Notably, Sen. Wyden was the lone vote against CISA’s march towards a vote on the Senate floor in the near term. Summing up his apprehensions about the bill’s failings, the senator argued that

This bill is likely to significantly increase government collection of individuals’ personal information, while unfortunately doing relatively little to secure American networks.

Among Wyden’s concerns, he points to (1) its permitting government agencies to use collected information for a broad variety of purposes, not merely for cybersecurity, (2) the broad definition of a cybersecurity threat constituting anything that “may result” in “harm” to a network, and (3) the blanket legal immunity granted to companies providing information to the government, which disincentivizes private firms from securing personally identifiable information (PII).

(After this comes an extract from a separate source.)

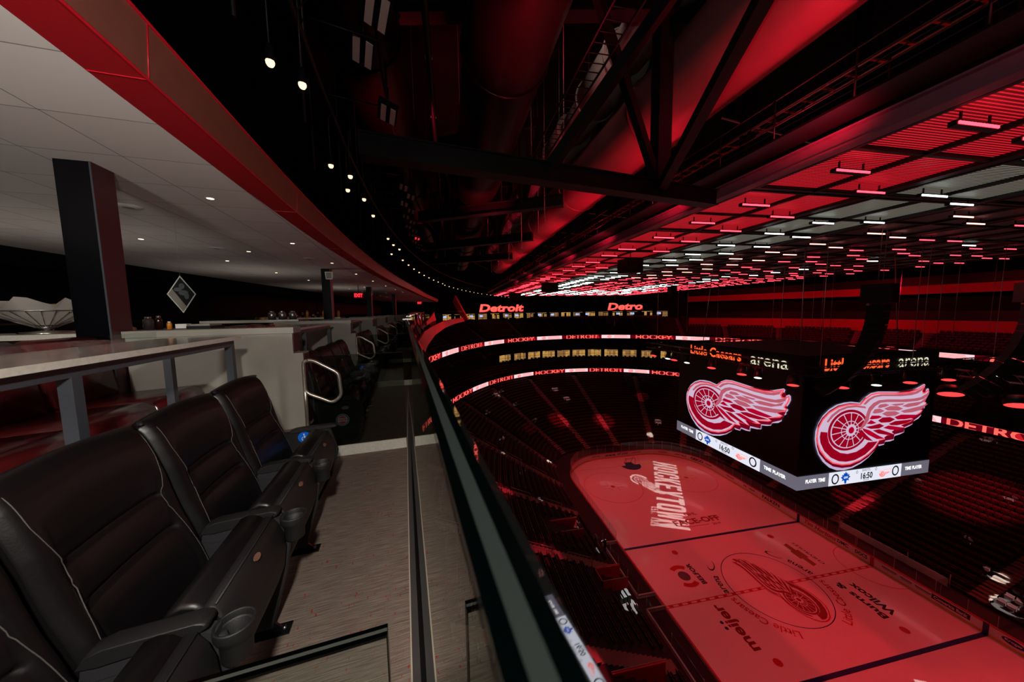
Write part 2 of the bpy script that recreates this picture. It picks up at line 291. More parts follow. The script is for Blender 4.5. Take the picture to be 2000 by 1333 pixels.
LOGO={'S0':[-1.2,1.92,-0.81,2.28,-0.2,2.6,0.51,2.68,1.61,2.61,2.73,2.53,3.64,2.54,4.31,2.67,4.82,2.87,5.19,3.02,5.33,2.93,5.27,2.7,5.17,2.44,5.27,2.39,5.48,2.55,5.64,2.65,5.76,2.55,5.79,2.25,5.68,1.93,5.47,1.58,5.63,1.46,5.6,1.34,5.5,1.21,5.51,1.05,5.31,0.91,5.3,0.82,5.15,0.59,5.2,0.44,4.93,0.19,4.49,0.03,4.38,-0.07,4.37,-0.22,4.0,-0.37,3.55,-0.48,3.56,-0.81,3.15,-0.95,2.63,-1.03,2.55,-1.11,2.56,-1.36,2.16,-1.44,1.67,-1.43,1.63,-1.51,1.58,-1.66,1.07,-1.72,0.94,-1.59,0.66,-2.06,0.13,-2.54,-0.56,-2.95,-1.39,-3.24,-2.24,-3.35,-2.95,-3.27,-3.67,-2.98,-4.34,-2.44,-4.83,-1.81,-5.11,-1.16,-5.24,-0.59,-5.23,0.03,-5.01,0.63,-4.65,1.16,-4.08,1.62,-3.43,1.91,-2.75,2.03,-2.06,2.05],'D':[-1.19,1.84,-0.81,2.28,5.38,2.72,5.55,1.46,5.41,1.05,5.13,0.47,4.48,0.1,4.32,-0.18,3.54,-0.39,3.51,-0.78,2.54,-0.9,2.51,-1.29,1.66,-1.33,1.57,-1.59,1.02,-1.59,0.66,-2.03,0.05,-2.51,-0.71,-2.87,-1.54,-3.14,-2.47,-3.13,-3.33,-2.92,-4.06,-2.47,-4.74,-1.77,-5.0,-1.17,-5.11,-0.6,-5.06,0.46,-4.71,0.99,-4.07,1.5,-3.29,1.84,-2.19,1.96],'F':[-1.18,1.83,-0.77,2.22,-0.18,2.54,0.51,2.62,1.62,2.55,2.74,2.47,3.66,2.48,4.35,2.61,4.86,2.81,5.18,2.96,5.26,2.9,5.19,2.7,5.07,2.48,5.14,2.32,5.31,2.34,5.53,2.48,5.65,2.58,5.73,2.29,5.62,1.95,5.38,1.58,5.58,1.47,5.42,1.22,5.27,1.19,4.83,0.98,5.27,0.88,5.07,0.66,4.15,0.31,4.43,0.19,4.11,0.01,3.16,-0.21,3.53,-0.39,3.1,-0.5,2.07,-0.54,2.5,-0.87,2.02,-0.91,1.44,-0.94,1.62,-1.2,1.04,-1.28,0.64,-1.85,0.1,-2.28,-0.73,-2.71,-1.71,-2.94,-2.49,-2.92,-3.42,-2.68,-4.14,-2.18,-4.75,-1.51,-5.04,-0.89,-5.14,-0.32,-5.06,0.24,-4.7,0.88,-4.13,1.39,-3.28,1.77,-2.29,1.91],'rim':[-4.8,-0.05,-4.85,-0.45,-4.74,-0.92,-4.34,-1.58,-3.67,-2.16,-2.88,-2.53,-2.16,-2.65,-1.31,-2.6,-0.34,-2.26,0.41,-1.74,0.84,-1.3,-0.15,-1.28,-0.55,-1.65,-1.24,-1.94,-2.08,-2.03,-2.8,-1.88,-3.46,-1.5,-3.92,-1.0,-4.11,-0.52,-4.16,-0.15],'rimtop':[-4.31,0.68,-3.91,1.16,-3.26,1.56,-2.45,1.75,-1.61,1.76,-0.71,1.6,-0.62,1.44,-1.59,1.61,-2.43,1.6,-3.11,1.42,-3.69,1.06,-4.16,0.61],'w1':[-0.94,1.79,-0.52,2.16,0.03,2.38,0.75,2.46,2.01,2.38,3.36,2.36,4.26,2.45,4.92,2.7,5.13,2.83,4.94,2.51,4.51,2.3,3.91,2.19,2.78,2.18,0.91,2.31,0.19,2.26,-0.29,2.06,-0.7,1.74],'w2':[-0.74,0.92,-0.69,1.09,-0.52,1.53,-0.12,1.85,0.43,2.04,1.31,2.05,2.8,1.95,3.94,1.94,4.7,2.0,5.29,2.25,5.59,2.46,5.5,2.12,5.03,1.84,4.35,1.72,3.21,1.71,1.33,1.84,0.6,1.83,0.12,1.6,-0.27,1.23,-0.38,0.89,-0.42,0.55,-0.73,0.11,-1.06,-0.11,-1.3,-0.23,-1.09,0.14,-0.81,0.58],'f1':[0.35,1.47,0.54,1.69,1.13,1.72,1.51,1.59,1.15,1.47,0.65,1.42],'f2':[1.65,1.61,2.09,1.64,3.07,1.63,2.86,1.5,2.19,1.48],'f3':[1.02,1.34,1.59,1.49,2.34,1.45,2.97,1.2,2.53,1.08,1.41,1.16],'f4':[-0.11,1.09,0.07,1.35,0.58,1.37,1.08,1.16,0.76,1.04,0.11,1.01],'f5':[0.85,0.94,1.27,1.09,2.16,1.05,2.67,0.87,2.21,0.69,1.39,0.69],'f6':[2.83,1.41,3.45,1.58,4.75,1.64,5.4,2.01,5.21,1.66,4.4,1.35,3.41,1.28],'f7':[2.73,1.03,3.51,1.13,4.64,1.26,5.55,1.43,4.83,0.96,3.93,0.83,3.09,0.85],'g1':[-0.35,0.63,-0.16,0.87,0.57,0.82,0.91,0.68,0.52,0.59,-0.13,0.57],'g2':[0.5,0.42,0.95,0.64,1.69,0.62,2.24,0.4,1.74,0.2,0.85,0.23],'g3':[2.14,0.58,2.8,0.73,4.57,0.59,4.14,0.37,3.23,0.32,2.47,0.37],'g4':[1.61,0.07,2.26,0.25,3.39,0.25,4.3,0.27,3.42,-0.02,2.52,-0.11,1.92,-0.06],'g5':[-0.6,0.26,-0.2,0.53,0.38,0.25,-0.09,0.19],'g6':[-0.72,0.02,-0.08,0.06,0.71,0.17,1.18,-0.05,0.68,-0.21,-0.12,-0.18],'g7':[1.08,-0.2,1.62,-0.05,2.69,-0.26,3.23,-0.35,2.57,-0.52,1.81,-0.4],'g8':[0.07,-0.32,0.69,-0.27,1.61,-0.58,2.39,-0.86,1.64,-0.83,0.65,-0.62],'g9':[-1.0,-0.04,-0.26,-0.28,0.67,-0.77,1.37,-1.09,0.55,-1.05,-0.37,-0.62,-0.83,-0.3],'g10':[-1.29,-0.31,-1.06,-0.15,-0.5,-0.66,0.2,-1.19,-0.47,-1.03,-1.08,-0.63]}
LOGO={k:[(v[i],v[i+1]) for i in range(0,len(v),2)] for k,v in LOGO.items()}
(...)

In short, CISA is essentially a Trojan horse housing expansive surveillance powers inside its seemingly innocuous shell. It appears to be anything but concerned with cybersecurity. It would institutionalize a process whereby companies collecting consumer data would be unaccountable when passing along PII to government agencies, which could use broad “specific selectors” to pick out data on individuals’ activities that could be used to prosecute them sans pesky warrants, due process, or probable cause.

Even if this effort doesn’t appear as nefarious as has been suggested, the recent Office of Personnel and Management (OPM) hack, affecting thousands upon thousands of government and contract employees’ PII, is a clear indicator of the government’s inability to get its own house in secure order. Eli Dourado, director of the Technology Policy Program at the Mercatus Center, points out that it is clear “the government is not a capable steward of sensitive data, while the Snowden leak establishes that intelligence agencies have already been directly extracting certain cyberthreat data from Internet traffic without a warrant.”

There is much to be wary of in this new bill, but in the wake of the recent passage of the USA FREEDOM Act, there is also much to be optimistic about. Edward Snowden put it best in a recent op-ed for the New York Times when he said:

[T]he balance of power is beginning to shift. We are witnessing the emergence of a post-terror generation, one that rejects a worldview defined by a singular tragedy. For the first time since the attacks of Sept. 11, 2001, we see the outline of a politics that turns away from reaction and fear in favor of resilience and reason. With each court victory, with every change in the law, we demonstrate facts are more convincing than fear. As a society, we rediscover that the value of a right is not in what it hides, but in what it protects.

As we move forward on surveillance reform, vigilance will be more necessary than ever, especially against veiled attempts at reinvigorating government surveillance authority in the guise of protecting us from cyber threats.